In the September issue of Town & Country, I wrote a piece for the Social Graces column about sex scandals, American and French – mostly the difference in their aftermaths – and how they play out in the public. I think (and have written) a lot about fidelity and infidelity, and remain fascinated by how different cultures view every aspect of the institution of marriage.  I was therefore not at all stunned by the extremely unapologetic tone DSK took in yesterday’s interview on French television (with the anchorwoman Claire Chazal, a friend of his wife Anne Sinclair’s).  Yes, he called his transgression a “moral failing”, but he didn’t express any empathy for Ms. Diallo, his once-alleged victim (as an American counterpart would likely do, even while defending himself). These were rape charges, not a mere affair, and he faces more assault charges at home. He expected his wife to assert his innocence, and she did. Perhaps it’s easy to support your man if the crime he’s accused of is not just a moral one.

Several hours later, I watched the fictional take on  CBS’s The Good Wife  – which I saw shortly after Julianna Marguiles won an Emmy for her portrayal of the wronged political wife – bitter, betrayed, critically wounded by the lacerations her husband’s infidelity caused her.

Her husband, incarcerated Chicago State’s Attorney Peter Florrick, is portrayed with glorious hubris by Chris Noth. “I’ve looked in the mirror, and what I’ve seen, I didn’t like,” he says in an early episode, the gleam of ambition still clouding his vision while his reputation manager looks on approvingly. As in real life, his family’s humiliation is palpable, and public.

In his 1879 biography of Nathaniel Hawthorne, the writer Henry James praised The Scarlet Letter as the finest piece of literary writing yet to issue from the United States. “It belongs to the soil, the air, it came out of the very heart of New England,” wrote James about the novel, the tale of Hester Prynne’s adulterous hook-up with Dimmesdale, the powerful Puritan minister, and the fall-out they both endured. “The thing was absolutely American.”

You can say that again. Over one hundred fifty years later, Hawthorne’s masterpiece still defines our tropes towards judging those forbidden acts of extra-marital passion – we who are surprised it still happens.
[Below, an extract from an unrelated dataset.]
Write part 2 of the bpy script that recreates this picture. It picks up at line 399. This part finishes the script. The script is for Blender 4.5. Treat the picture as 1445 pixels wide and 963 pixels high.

Not only does the sanctimonious crowd scorn Hester, who is forced to bear the infamy all by herself by wearing an embroidered A morning, noon and night for seven years. But when Dimmesdale addresses the crowd to declare the truth about his illicit act of carnal desire, he curses it along with himself, despite the life of virtue the puritanical code had cut out for him. There was nothing left for him to do, but perish on the spot.

Sound familiar?  Superimpose Representative Weiner above the village square, or Arnold Schwarzenegger before the local clergymen, or Tiger Woods prostrate before the townspeople for Dimmesdale when he launches America’s first press conference confession. “People of New England!” he says, before revealing the stigma that burns his chest, his dirty little secret. The sex scandal remains the same, as does the sin, the anguish and, although Dimmesdale died before he could rehab in the Utah desert, so does the repentance. And sometimes – both here and in Europe – arrogance.